### Dataset section

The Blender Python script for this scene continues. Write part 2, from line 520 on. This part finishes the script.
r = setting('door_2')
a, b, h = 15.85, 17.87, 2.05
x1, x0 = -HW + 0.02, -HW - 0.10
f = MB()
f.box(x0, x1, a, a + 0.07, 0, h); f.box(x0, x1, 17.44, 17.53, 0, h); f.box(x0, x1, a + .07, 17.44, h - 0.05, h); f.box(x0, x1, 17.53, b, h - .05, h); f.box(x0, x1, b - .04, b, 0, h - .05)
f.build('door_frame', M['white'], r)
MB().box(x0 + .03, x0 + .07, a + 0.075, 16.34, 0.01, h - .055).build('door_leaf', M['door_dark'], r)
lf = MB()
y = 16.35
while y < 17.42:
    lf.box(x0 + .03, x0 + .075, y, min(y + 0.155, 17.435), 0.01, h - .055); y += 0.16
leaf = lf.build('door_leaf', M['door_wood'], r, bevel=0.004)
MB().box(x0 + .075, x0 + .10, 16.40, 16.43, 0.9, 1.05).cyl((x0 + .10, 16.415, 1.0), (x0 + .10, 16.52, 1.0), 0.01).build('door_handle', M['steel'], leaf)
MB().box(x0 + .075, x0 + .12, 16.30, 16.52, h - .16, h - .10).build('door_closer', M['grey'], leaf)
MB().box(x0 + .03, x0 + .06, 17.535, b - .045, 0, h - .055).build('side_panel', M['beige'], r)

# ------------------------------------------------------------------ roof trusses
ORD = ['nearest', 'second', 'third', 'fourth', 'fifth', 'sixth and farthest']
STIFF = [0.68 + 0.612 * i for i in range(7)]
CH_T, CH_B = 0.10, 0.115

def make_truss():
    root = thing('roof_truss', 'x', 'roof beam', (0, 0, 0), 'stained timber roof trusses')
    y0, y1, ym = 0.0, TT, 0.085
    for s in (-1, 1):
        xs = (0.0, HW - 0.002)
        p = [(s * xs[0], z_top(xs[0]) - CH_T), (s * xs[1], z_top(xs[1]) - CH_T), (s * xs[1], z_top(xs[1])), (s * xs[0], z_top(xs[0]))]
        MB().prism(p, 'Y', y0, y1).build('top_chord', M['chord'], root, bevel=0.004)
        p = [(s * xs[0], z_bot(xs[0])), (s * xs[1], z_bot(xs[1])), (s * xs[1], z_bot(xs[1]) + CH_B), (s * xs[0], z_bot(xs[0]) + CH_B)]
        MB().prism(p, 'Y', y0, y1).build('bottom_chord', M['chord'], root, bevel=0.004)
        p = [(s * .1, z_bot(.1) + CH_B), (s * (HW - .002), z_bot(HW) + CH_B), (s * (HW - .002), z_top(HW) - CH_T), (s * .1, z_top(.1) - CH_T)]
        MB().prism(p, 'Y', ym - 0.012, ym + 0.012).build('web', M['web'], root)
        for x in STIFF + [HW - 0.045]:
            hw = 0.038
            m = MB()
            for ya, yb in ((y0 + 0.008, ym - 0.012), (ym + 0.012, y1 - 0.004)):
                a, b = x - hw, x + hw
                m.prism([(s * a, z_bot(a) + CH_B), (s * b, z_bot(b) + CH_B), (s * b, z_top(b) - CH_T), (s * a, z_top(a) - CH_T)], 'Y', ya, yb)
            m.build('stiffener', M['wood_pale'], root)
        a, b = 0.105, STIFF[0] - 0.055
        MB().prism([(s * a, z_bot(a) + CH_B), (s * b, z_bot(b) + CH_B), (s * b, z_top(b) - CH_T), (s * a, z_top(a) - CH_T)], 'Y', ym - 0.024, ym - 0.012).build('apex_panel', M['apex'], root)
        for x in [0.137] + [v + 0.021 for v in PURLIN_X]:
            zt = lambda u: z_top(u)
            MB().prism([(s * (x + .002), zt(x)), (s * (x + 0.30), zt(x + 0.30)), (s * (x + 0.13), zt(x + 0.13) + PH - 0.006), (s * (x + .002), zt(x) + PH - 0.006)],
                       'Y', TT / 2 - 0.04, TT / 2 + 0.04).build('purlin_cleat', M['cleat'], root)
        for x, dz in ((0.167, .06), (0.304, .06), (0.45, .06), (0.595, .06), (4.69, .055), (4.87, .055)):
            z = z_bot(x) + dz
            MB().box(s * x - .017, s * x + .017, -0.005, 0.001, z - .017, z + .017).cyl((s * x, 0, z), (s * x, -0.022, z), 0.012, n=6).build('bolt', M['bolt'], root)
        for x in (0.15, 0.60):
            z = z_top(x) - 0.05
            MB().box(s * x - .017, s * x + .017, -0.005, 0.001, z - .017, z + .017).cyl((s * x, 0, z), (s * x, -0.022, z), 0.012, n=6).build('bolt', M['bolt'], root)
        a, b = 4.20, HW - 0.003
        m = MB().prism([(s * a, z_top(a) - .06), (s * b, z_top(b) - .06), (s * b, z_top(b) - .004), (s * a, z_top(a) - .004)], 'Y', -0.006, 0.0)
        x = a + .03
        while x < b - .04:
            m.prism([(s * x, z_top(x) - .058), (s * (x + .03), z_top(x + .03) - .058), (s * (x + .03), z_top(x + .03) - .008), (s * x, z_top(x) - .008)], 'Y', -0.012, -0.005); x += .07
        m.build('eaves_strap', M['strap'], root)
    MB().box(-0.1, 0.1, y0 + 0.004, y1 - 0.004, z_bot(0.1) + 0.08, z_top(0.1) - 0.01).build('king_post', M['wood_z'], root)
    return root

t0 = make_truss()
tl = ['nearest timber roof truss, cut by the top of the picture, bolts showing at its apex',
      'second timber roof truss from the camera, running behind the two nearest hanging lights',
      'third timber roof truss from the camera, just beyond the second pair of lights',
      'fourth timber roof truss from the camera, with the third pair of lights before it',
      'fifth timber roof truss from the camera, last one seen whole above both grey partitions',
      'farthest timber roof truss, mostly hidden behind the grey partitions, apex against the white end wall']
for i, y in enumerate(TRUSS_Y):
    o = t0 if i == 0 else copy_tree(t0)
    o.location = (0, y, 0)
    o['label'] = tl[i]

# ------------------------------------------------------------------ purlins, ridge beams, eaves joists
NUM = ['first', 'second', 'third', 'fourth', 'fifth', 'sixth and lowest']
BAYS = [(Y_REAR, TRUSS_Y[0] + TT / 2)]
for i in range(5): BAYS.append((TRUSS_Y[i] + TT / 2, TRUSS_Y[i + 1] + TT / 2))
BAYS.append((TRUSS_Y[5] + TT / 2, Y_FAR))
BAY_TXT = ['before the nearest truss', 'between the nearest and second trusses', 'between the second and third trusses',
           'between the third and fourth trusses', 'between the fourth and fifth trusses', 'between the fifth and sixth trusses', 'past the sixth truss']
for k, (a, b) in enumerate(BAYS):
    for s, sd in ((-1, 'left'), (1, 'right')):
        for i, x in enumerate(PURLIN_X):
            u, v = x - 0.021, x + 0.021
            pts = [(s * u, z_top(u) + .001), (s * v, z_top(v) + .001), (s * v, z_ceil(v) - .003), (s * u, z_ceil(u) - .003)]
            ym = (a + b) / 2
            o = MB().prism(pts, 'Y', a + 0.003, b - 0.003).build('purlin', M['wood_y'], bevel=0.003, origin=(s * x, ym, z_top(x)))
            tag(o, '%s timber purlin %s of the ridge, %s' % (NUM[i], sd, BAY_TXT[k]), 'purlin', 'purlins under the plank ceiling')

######

Task to carry out:
Write out the full listing, keeping every line exactly as it is.

Final answer:
The Blender Python script for this scene continues. Write part 2, from line 520 on. This part finishes the script.
r = setting('door_2')
a, b, h = 15.85, 17.87, 2.05
x1, x0 = -HW + 0.02, -HW - 0.10
f = MB()
f.box(x0, x1, a, a + 0.07, 0, h); f.box(x0, x1, 17.44, 17.53, 0, h); f.box(x0, x1, a + .07, 17.44, h - 0.05, h); f.box(x0, x1, 17.53, b, h - .05, h); f.box(x0, x1, b - .04, b, 0, h - .05)
f.build('door_frame', M['white'], r)
MB().box(x0 + .03, x0 + .07, a + 0.075, 16.34, 0.01, h - .055).build('door_leaf', M['door_dark'], r)
lf = MB()
y = 16.35
while y < 17.42:
    lf.box(x0 + .03, x0 + .075, y, min(y + 0.155, 17.435), 0.01, h - .055); y += 0.16
leaf = lf.build('door_leaf', M['door_wood'], r, bevel=0.004)
MB().box(x0 + .075, x0 + .10, 16.40, 16.43, 0.9, 1.05).cyl((x0 + .10, 16.415, 1.0), (x0 + .10, 16.52, 1.0), 0.01).build('door_handle', M['steel'], leaf)
MB().box(x0 + .075, x0 + .12, 16.30, 16.52, h - .16, h - .10).build('door_closer', M['grey'], leaf)
MB().box(x0 + .03, x0 + .06, 17.535, b - .045, 0, h - .055).build('side_panel', M['beige'], r)

# ------------------------------------------------------------------ roof trusses
ORD = ['nearest', 'second', 'third', 'fourth', 'fifth', 'sixth and farthest']
STIFF = [0.68 + 0.612 * i for i in range(7)]
CH_T, CH_B = 0.10, 0.115

def make_truss():
    root = thing('roof_truss', 'x', 'roof beam', (0, 0, 0), 'stained timber roof trusses')
    y0, y1, ym = 0.0, TT, 0.085
    for s in (-1, 1):
        xs = (0.0, HW - 0.002)
        p = [(s * xs[0], z_top(xs[0]) - CH_T), (s * xs[1], z_top(xs[1]) - CH_T), (s * xs[1], z_top(xs[1])), (s * xs[0], z_top(xs[0]))]
        MB().prism(p, 'Y', y0, y1).build('top_chord', M['chord'], root, bevel=0.004)
        p = [(s * xs[0], z_bot(xs[0])), (s * xs[1], z_bot(xs[1])), (s * xs[1], z_bot(xs[1]) + CH_B), (s * xs[0], z_bot(xs[0]) + CH_B)]
        MB().prism(p, 'Y', y0, y1).build('bottom_chord', M['chord'], root, bevel=0.004)
        p = [(s * .1, z_bot(.1) + CH_B), (s * (HW - .002), z_bot(HW) + CH_B), (s * (HW - .002), z_top(HW) - CH_T), (s * .1, z_top(.1) - CH_T)]
        MB().prism(p, 'Y', ym - 0.012, ym + 0.012).build('web', M['web'], root)
        for x in STIFF + [HW - 0.045]:
            hw = 0.038
            m = MB()
            for ya, yb in ((y0 + 0.008, ym - 0.012), (ym + 0.012, y1 - 0.004)):
                a, b = x - hw, x + hw
                m.prism([(s * a, z_bot(a) + CH_B), (s * b, z_bot(b) + CH_B), (s * b, z_top(b) - CH_T), (s * a, z_top(a) - CH_T)], 'Y', ya, yb)
            m.build('stiffener', M['wood_pale'], root)
        a, b = 0.105, STIFF[0] - 0.055
        MB().prism([(s * a, z_bot(a) + CH_B), (s * b, z_bot(b) + CH_B), (s * b, z_top(b) - CH_T), (s * a, z_top(a) - CH_T)], 'Y', ym - 0.024, ym - 0.012).build('apex_panel', M['apex'], root)
        for x in [0.137] + [v + 0.021 for v in PURLIN_X]:
            zt = lambda u: z_top(u)
            MB().prism([(s * (x + .002), zt(x)), (s * (x + 0.30), zt(x + 0.30)), (s * (x + 0.13), zt(x + 0.13) + PH - 0.006), (s * (x + .002), zt(x) + PH - 0.006)],
                       'Y', TT / 2 - 0.04, TT / 2 + 0.04).build('purlin_cleat', M['cleat'], root)
        for x, dz in ((0.167, .06), (0.304, .06), (0.45, .06), (0.595, .06), (4.69, .055), (4.87, .055)):
            z = z_bot(x) + dz
            MB().box(s * x - .017, s * x + .017, -0.005, 0.001, z - .017, z + .017).cyl((s * x, 0, z), (s * x, -0.022, z), 0.012, n=6).build('bolt', M['bolt'], root)
        for x in (0.15, 0.60):
            z = z_top(x) - 0.05
            MB().box(s * x - .017, s * x + .017, -0.005, 0.001, z - .017, z + .017).cyl((s * x, 0, z), (s * x, -0.022, z), 0.012, n=6).build('bolt', M['bolt'], root)
        a, b = 4.20, HW - 0.003
        m = MB().prism([(s * a, z_top(a) - .06), (s * b, z_top(b) - .06), (s * b, z_top(b) - .004), (s * a, z_top(a) - .004)], 'Y', -0.006, 0.0)
        x = a + .03
        while x < b - .04:
            m.prism([(s * x, z_top(x) - .058), (s * (x + .03), z_top(x + .03) - .058), (s * (x + .03), z_top(x + .03) - .008), (s * x, z_top(x) - .008)], 'Y', -0.012, -0.005); x += .07
        m.build('eaves_strap', M['strap'], root)
    MB().box(-0.1, 0.1, y0 + 0.004, y1 - 0.004, z_bot(0.1) + 0.08, z_top(0.1) - 0.01).build('king_post', M['wood_z'], root)
    return root

t0 = make_truss()
tl = ['nearest timber roof truss, cut by the top of the picture, bolts showing at its apex',
      'second timber roof truss from the camera, running behind the two nearest hanging lights',
      'third timber roof truss from the camera, just beyond the second pair of lights',
      'fourth timber roof truss from the camera, with the third pair of lights before it',
      'fifth timber roof truss from the camera, last one seen whole above both grey partitions',
      'farthest timber roof truss, mostly hidden behind the grey partitions, apex against the white end wall']
for i, y in enumerate(TRUSS_Y):
    o = t0 if i == 0 else copy_tree(t0)
    o.location = (0, y, 0)
    o['label'] = tl[i]

# ------------------------------------------------------------------ purlins, ridge beams, eaves joists
NUM = ['first', 'second', 'third', 'fourth', 'fifth', 'sixth and lowest']
BAYS = [(Y_REAR, TRUSS_Y[0] + TT / 2)]
for i in range(5): BAYS.append((TRUSS_Y[i] + TT / 2, TRUSS_Y[i + 1] + TT / 2))
BAYS.append((TRUSS_Y[5] + TT / 2, Y_FAR))
BAY_TXT = ['before the nearest truss', 'between the nearest and second trusses', 'between the second and third trusses',
           'between the third and fourth trusses', 'between the fourth and fifth trusses', 'between the fifth and sixth trusses', 'past the sixth truss']
for k, (a, b) in enumerate(BAYS):
    for s, sd in ((-1, 'left'), (1, 'right')):
        for i, x in enumerate(PURLIN_X):
            u, v = x - 0.021, x + 0.021
            pts = [(s * u, z_top(u) + .001), (s * v, z_top(v) + .001), (s * v, z_ceil(v) - .003), (s * u, z_ceil(u) - .003)]
            ym = (a + b) / 2
            o = MB().prism(pts, 'Y', a + 0.003, b - 0.003).build('purlin', M['wood_y'], bevel=0.003, origin=(s * x, ym, z_top(x)))
            tag(o, '%s timber purlin %s of the ridge, %s' % (NUM[i], sd, BAY_TXT[k]), 'purlin', 'purlins under the plank ceiling')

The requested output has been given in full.